Tokyo Report | In Tokyo’s Daikamyama neighbourhood, Muji has opened a dedicated store for its more forward Labo line
While the number of Muji stores on island has progressively dropped their Labo line, there has been increase in the presence of sub-brand in Tokyo. Two weeks ago, Muji opened their first standalone Labo store in the trendy Daikamyama neighbourhood on which the excellent Tsutaya book store stood in its own two-storey complex, T-Site. But it is not here that Muji Labo has unveiled the flagship for their distinctive house label. The first Muji store in Japan to house only the Labo collection is situated just some two minutes from the small Daikanyama station and a stone’s through from the famed Hollywood Ranch Market. It is on the ground floor of the Moncherie Daikanyama shopping complex, in a unit that was previously the Zucca clothing store.
Muji Labo was conceived in 2005 to see how far Muji could push basic clothes in different directions. It was launched as a full line in 2017 that “featured original and inspired approaches to basic apparel”, according to a corporate statement at the time. It arrived on our shores in 2020, and was thought to be generally well-received. It takes a special eye to understand the specialness of Labo. On the surface, it appears to be basic to the point that nothing jumps at you. Perhaps therein lies the appeal: It does not grab anyone’s attention, yet within the garments that look like garments you’d recognize are details that only the wearer knows and appreciate. And there is the overall simplicity but a sophistication of cut and engineering that is miles ahead of Muji’s many competitors and imitators.
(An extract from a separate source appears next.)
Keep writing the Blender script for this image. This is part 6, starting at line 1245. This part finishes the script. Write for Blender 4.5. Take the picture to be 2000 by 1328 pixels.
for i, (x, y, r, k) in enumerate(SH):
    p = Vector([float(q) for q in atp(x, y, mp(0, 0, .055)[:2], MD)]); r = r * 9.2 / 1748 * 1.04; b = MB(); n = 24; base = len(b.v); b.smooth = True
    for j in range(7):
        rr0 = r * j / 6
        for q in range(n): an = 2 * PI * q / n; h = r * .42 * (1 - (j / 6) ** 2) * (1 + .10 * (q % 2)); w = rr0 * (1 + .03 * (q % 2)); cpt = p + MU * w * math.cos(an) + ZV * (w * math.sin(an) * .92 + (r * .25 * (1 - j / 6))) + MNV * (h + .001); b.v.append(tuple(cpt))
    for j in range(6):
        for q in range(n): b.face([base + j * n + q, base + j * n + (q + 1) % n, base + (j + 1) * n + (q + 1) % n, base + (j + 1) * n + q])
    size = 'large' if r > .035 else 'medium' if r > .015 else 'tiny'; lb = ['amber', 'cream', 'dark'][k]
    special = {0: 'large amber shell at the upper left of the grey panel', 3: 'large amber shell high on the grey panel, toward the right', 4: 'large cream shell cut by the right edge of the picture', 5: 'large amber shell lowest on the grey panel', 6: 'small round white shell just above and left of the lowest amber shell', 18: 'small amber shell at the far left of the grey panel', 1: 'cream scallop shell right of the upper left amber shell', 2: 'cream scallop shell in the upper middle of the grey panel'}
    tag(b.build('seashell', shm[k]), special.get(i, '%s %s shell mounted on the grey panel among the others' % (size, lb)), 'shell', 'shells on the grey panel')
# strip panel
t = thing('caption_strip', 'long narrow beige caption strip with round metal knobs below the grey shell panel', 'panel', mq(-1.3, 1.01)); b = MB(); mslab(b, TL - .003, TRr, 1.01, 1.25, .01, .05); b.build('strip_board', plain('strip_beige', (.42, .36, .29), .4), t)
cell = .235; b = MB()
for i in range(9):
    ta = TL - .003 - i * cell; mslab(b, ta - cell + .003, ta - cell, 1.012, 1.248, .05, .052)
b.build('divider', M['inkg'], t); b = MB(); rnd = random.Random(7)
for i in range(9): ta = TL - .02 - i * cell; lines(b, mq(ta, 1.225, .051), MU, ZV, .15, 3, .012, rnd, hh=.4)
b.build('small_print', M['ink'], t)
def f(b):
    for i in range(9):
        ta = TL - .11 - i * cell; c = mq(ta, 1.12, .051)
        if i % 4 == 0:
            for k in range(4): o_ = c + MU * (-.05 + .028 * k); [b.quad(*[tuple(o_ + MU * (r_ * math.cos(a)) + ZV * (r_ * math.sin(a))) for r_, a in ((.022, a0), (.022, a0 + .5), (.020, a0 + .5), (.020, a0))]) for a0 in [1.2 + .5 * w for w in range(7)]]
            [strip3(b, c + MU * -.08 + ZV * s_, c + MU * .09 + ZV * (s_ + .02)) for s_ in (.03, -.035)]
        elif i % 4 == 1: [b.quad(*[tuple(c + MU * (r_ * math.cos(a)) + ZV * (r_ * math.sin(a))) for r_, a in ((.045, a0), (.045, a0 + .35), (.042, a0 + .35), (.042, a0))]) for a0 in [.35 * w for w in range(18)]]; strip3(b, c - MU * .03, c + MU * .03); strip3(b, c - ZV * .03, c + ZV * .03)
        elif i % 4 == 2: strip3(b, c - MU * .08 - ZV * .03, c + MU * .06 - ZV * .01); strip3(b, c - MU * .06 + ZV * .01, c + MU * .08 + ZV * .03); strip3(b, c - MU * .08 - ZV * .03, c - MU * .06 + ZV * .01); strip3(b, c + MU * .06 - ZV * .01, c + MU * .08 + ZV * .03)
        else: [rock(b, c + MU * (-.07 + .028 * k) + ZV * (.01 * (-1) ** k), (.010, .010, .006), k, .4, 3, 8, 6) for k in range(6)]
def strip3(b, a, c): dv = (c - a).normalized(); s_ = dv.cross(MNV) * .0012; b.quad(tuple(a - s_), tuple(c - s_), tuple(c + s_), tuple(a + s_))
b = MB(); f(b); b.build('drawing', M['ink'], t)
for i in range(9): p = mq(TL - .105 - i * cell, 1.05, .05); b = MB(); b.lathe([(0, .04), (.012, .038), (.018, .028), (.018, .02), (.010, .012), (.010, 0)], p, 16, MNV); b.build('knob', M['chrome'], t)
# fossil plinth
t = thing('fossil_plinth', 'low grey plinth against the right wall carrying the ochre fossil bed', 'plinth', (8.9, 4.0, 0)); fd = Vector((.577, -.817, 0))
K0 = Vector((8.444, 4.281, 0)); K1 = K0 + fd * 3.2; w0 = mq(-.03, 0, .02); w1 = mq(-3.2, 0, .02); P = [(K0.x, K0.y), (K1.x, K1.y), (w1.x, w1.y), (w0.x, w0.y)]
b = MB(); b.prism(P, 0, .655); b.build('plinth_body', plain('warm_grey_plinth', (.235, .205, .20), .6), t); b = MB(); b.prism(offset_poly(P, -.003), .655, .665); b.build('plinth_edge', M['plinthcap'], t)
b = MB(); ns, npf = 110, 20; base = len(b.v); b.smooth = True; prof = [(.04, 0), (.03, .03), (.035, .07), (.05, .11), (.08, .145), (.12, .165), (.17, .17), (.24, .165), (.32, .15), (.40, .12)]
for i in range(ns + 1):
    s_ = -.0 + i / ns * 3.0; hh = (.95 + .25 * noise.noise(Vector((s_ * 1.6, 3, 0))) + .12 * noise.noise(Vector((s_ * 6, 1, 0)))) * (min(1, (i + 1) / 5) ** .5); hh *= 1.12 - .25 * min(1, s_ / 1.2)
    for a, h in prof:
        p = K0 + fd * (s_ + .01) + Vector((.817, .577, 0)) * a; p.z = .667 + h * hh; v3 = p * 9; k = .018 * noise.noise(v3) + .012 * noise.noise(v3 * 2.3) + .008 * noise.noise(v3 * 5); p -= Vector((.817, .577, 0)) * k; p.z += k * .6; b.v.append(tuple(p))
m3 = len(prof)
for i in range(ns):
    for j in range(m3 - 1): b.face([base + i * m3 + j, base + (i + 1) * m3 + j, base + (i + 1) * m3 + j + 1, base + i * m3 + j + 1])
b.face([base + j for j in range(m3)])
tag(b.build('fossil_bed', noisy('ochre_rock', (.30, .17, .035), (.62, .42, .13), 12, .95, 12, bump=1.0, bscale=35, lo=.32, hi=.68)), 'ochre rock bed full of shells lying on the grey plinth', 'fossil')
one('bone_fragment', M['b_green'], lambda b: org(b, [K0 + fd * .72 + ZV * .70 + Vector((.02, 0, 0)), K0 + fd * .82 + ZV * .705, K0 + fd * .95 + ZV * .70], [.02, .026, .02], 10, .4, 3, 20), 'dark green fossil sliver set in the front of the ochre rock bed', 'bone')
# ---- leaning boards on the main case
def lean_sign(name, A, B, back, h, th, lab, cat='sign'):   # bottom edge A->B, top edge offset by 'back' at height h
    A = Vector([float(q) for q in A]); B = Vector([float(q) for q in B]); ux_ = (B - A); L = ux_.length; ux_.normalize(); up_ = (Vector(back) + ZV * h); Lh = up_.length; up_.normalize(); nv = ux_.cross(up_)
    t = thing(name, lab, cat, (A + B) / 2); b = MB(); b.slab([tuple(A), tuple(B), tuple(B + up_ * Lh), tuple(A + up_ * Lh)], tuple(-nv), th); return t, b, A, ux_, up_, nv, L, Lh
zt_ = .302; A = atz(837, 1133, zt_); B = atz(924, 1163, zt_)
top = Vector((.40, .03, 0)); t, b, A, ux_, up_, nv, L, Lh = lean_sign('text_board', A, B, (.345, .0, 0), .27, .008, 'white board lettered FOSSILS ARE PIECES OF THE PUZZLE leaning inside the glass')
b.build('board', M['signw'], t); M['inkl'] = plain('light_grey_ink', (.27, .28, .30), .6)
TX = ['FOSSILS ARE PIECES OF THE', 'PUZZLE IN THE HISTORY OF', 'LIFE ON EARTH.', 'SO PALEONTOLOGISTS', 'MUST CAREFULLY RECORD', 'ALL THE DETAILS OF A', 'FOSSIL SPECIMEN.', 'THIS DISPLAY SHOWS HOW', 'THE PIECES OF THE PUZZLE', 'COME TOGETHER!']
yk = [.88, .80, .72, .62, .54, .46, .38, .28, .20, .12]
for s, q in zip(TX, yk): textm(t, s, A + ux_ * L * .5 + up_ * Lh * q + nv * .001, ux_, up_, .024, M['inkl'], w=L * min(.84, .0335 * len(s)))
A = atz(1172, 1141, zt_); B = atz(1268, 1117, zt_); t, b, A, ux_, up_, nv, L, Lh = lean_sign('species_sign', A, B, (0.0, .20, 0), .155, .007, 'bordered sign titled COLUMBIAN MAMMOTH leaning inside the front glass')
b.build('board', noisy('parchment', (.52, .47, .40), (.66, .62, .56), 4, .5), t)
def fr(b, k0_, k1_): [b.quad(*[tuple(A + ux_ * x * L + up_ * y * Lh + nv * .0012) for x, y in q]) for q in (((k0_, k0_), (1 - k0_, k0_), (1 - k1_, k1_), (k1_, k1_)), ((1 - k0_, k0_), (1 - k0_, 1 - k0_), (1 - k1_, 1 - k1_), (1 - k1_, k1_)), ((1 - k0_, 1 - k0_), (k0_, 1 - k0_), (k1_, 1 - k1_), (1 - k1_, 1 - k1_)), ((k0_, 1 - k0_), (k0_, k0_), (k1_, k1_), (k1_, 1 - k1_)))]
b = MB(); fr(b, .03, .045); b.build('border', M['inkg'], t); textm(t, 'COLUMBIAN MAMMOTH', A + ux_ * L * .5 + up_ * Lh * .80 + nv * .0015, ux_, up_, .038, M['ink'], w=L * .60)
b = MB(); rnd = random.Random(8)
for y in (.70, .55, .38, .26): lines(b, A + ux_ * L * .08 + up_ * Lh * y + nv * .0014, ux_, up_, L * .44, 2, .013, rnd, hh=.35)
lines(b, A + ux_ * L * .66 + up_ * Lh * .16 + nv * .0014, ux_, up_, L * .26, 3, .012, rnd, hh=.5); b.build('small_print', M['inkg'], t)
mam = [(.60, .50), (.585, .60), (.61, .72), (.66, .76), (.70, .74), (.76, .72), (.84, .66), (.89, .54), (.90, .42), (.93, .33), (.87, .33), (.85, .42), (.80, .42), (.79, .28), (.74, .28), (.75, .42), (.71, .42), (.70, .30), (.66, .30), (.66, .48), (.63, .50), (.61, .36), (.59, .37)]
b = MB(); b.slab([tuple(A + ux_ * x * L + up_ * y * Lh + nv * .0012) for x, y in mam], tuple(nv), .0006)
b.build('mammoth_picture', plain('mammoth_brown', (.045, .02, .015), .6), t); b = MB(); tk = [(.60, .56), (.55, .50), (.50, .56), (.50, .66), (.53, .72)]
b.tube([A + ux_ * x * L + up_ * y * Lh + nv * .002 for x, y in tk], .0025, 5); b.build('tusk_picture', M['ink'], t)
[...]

The new store features a collection that has a new design direction. Once the work of creative director Daisuke Obana of N. Hollywood, Muji Labo is now managed by a team of in-house designers, as the brand shifts, somewhat belatedly, into “quiet luxury”— a curious positioning, considering that it was as quiet as it could be for a fashion line. Unlike in the past, when the pieces were largely unisex, the present are sized for men and women. The clothes continue to push for the use of less conventional fabrics (perhaps not so in Japan), such as recycled cashmere and wool, and characteristically Japanese washi paper, such as Curetex. These are the building blocks of Labo’s unique minimalist forms and exquisite textures.
Unlike the typical Muji store, the Labo-only, 238-sqm space is more ‘boutique’ in appearance, circumscribed by neutral walls, within which fittings project an industrial vibe, such as hoops, arranged in a grid and suspended from the ceiling. These secure the clothing racks that are hung with wires below at eye level. To augment the brand’s material signature, visual merchandising aids (including window displays) are made using the boiled cashmere and wool, and the washi paper, creating quirky yet forward details punctuating the neatly arranged clothes of similar tactile quality. It is not known if Muji will expand this free-standing Labo store beyond Daikanyama, across Japan. Or, if our city will see one opening here in the near future. Hope is always good to have on our side.